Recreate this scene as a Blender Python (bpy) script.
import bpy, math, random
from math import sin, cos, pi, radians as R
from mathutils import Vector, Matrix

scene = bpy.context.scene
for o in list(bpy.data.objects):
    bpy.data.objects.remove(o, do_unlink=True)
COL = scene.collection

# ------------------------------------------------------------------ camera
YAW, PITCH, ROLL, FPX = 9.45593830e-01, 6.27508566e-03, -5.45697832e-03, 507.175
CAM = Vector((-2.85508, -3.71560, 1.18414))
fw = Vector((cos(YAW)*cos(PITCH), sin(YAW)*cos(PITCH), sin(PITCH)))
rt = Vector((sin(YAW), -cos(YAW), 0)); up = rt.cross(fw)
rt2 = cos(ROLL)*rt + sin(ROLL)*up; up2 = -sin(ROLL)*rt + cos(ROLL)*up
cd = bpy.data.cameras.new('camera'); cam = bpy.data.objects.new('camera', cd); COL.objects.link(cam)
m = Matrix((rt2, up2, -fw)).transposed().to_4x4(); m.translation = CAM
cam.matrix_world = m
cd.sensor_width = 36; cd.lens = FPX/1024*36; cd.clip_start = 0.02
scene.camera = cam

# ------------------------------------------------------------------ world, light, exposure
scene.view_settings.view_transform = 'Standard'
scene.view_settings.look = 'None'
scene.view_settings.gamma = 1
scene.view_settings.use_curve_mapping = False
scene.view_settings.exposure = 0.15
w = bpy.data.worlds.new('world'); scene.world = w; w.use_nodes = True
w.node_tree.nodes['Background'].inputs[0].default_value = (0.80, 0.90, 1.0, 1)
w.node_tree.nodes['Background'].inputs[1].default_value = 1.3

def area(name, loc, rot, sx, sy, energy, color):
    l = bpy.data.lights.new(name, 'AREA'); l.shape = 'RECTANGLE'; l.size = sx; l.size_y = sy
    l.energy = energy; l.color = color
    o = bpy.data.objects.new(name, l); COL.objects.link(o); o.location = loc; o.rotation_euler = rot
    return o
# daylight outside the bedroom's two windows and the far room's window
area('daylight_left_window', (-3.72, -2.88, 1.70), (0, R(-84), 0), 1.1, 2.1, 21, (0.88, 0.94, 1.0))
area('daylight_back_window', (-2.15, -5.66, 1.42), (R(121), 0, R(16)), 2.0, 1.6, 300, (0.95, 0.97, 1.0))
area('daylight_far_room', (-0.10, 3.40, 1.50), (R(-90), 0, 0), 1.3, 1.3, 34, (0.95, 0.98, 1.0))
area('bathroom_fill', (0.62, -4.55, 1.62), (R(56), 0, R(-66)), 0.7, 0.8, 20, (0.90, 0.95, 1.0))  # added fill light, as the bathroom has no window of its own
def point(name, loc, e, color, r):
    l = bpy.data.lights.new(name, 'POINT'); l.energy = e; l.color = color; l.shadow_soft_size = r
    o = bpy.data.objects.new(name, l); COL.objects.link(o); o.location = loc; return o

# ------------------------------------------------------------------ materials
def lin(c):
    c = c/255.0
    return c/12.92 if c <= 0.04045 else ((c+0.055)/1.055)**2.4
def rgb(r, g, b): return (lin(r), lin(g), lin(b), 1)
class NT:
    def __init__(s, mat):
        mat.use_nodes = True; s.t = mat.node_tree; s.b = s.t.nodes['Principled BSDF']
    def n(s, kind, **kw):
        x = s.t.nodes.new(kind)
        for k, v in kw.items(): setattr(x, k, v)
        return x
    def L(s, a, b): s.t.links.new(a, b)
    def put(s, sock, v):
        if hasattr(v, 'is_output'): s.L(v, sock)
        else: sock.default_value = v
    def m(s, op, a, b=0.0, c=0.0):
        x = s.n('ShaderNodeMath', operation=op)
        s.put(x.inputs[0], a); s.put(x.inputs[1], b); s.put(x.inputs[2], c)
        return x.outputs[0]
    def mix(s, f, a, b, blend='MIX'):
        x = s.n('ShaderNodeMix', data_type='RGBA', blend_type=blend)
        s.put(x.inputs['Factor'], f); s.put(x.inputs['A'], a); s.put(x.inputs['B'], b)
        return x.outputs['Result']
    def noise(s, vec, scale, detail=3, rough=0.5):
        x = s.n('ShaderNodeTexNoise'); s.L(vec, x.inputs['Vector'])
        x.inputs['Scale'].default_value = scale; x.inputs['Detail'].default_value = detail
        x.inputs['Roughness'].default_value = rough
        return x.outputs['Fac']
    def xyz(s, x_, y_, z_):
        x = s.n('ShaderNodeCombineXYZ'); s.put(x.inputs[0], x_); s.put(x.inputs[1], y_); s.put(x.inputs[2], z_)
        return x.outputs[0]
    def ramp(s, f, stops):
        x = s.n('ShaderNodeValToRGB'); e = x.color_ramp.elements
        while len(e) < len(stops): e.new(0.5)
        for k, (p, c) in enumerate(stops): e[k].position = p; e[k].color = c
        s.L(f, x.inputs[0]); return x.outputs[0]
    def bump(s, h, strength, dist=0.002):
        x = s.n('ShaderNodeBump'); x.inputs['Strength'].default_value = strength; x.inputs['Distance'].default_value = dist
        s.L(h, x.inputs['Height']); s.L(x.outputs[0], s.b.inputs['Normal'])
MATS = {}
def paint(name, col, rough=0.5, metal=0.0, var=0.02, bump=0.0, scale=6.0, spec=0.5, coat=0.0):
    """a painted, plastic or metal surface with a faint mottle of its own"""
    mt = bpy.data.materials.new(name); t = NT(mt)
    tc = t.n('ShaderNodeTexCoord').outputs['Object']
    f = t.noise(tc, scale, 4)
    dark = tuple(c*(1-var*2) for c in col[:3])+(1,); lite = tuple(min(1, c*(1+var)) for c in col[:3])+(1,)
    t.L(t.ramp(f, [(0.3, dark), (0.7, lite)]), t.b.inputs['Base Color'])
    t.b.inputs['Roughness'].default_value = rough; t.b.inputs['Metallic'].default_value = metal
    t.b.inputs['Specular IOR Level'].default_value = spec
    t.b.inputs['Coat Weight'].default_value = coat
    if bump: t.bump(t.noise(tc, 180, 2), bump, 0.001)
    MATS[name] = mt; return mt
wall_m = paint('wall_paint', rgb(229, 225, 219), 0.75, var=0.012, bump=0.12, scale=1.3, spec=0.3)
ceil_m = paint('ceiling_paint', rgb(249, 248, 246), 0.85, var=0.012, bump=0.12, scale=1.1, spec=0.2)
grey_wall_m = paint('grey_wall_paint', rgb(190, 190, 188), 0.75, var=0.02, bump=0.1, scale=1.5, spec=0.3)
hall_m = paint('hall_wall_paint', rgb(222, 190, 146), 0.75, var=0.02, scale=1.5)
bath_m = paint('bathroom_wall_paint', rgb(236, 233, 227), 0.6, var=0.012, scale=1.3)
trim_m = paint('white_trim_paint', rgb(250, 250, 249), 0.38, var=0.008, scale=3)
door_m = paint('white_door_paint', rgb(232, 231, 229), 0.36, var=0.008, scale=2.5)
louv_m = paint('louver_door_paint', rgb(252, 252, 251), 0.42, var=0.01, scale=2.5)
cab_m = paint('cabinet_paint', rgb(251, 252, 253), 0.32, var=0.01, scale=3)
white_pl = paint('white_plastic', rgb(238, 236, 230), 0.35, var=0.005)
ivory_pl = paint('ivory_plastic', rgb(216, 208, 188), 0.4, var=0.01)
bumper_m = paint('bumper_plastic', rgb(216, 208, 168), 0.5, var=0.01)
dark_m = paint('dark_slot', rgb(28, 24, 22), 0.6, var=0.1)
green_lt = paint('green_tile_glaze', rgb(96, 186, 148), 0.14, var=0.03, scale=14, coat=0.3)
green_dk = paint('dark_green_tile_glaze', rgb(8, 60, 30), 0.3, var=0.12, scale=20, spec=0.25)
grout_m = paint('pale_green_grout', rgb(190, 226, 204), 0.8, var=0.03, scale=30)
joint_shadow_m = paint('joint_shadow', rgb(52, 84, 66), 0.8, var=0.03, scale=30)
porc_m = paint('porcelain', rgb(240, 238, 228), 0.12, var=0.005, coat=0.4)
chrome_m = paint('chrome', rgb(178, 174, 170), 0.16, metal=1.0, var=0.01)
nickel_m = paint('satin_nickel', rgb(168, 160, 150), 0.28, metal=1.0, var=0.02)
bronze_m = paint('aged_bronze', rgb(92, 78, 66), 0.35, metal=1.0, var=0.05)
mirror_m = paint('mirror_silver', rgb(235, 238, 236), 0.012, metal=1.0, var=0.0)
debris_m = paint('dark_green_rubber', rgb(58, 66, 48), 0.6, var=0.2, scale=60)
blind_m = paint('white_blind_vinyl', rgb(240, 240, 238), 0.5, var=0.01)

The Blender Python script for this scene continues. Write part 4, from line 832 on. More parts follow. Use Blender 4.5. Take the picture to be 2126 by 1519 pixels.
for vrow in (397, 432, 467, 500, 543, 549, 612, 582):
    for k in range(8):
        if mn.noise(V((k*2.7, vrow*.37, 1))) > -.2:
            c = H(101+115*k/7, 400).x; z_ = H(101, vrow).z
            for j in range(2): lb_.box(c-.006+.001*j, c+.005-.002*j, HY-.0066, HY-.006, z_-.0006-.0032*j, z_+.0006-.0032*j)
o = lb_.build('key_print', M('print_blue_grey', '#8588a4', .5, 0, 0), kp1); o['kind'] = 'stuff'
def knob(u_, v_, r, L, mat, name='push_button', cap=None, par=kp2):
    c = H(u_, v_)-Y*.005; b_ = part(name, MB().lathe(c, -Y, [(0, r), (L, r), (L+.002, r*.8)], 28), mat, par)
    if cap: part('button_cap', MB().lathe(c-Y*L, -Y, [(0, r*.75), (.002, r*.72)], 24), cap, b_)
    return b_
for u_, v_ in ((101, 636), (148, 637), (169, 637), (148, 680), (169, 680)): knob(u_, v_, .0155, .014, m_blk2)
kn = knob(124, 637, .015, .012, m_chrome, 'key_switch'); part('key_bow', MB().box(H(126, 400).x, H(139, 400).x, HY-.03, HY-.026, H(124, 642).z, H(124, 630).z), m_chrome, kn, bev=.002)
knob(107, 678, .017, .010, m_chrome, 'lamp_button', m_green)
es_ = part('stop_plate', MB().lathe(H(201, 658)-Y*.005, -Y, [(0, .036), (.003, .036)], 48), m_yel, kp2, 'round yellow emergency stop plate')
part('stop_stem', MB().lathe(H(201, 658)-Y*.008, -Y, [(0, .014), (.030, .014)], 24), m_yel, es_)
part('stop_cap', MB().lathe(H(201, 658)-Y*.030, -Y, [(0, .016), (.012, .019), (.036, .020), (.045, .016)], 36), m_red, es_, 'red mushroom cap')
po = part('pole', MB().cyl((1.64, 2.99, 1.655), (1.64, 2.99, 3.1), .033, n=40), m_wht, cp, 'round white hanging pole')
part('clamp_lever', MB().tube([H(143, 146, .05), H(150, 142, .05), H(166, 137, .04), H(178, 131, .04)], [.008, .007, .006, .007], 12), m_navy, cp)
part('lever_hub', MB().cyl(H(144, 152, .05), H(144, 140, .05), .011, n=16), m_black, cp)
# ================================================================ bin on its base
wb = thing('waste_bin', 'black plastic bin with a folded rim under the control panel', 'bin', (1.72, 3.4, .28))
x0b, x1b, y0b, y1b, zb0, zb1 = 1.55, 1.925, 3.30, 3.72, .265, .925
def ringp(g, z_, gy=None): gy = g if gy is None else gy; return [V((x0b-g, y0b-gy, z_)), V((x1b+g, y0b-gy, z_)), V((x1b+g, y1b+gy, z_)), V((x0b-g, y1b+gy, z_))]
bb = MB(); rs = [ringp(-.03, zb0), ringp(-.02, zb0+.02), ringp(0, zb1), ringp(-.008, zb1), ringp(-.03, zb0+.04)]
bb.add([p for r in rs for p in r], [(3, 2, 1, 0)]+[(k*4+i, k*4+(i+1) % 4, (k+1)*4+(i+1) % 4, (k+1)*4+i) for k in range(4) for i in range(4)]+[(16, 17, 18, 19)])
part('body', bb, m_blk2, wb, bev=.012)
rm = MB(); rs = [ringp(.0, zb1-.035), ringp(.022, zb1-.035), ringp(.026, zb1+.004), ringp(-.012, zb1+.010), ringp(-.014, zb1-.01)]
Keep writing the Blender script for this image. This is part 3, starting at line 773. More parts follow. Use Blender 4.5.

- - - -

Everything from the first line above up to and including the line that contains "scene.camera = cam" should be printed exactly; please print only that.

Recreate this scene as a Blender Python (bpy) script.
import bpy, math, random
from math import sin, cos, pi, radians as R
from mathutils import Vector, Matrix

scene = bpy.context.scene
for o in list(bpy.data.objects):
    bpy.data.objects.remove(o, do_unlink=True)
COL = scene.collection

# ------------------------------------------------------------------ camera
YAW, PITCH, ROLL, FPX = 9.45593830e-01, 6.27508566e-03, -5.45697832e-03, 507.175
CAM = Vector((-2.85508, -3.71560, 1.18414))
fw = Vector((cos(YAW)*cos(PITCH), sin(YAW)*cos(PITCH), sin(PITCH)))
rt = Vector((sin(YAW), -cos(YAW), 0)); up = rt.cross(fw)
rt2 = cos(ROLL)*rt + sin(ROLL)*up; up2 = -sin(ROLL)*rt + cos(ROLL)*up
cd = bpy.data.cameras.new('camera'); cam = bpy.data.objects.new('camera', cd); COL.objects.link(cam)
m = Matrix((rt2, up2, -fw)).transposed().to_4x4(); m.translation = CAM
cam.matrix_world = m
cd.sensor_width = 36; cd.lens = FPX/1024*36; cd.clip_start = 0.02
scene.camera = cam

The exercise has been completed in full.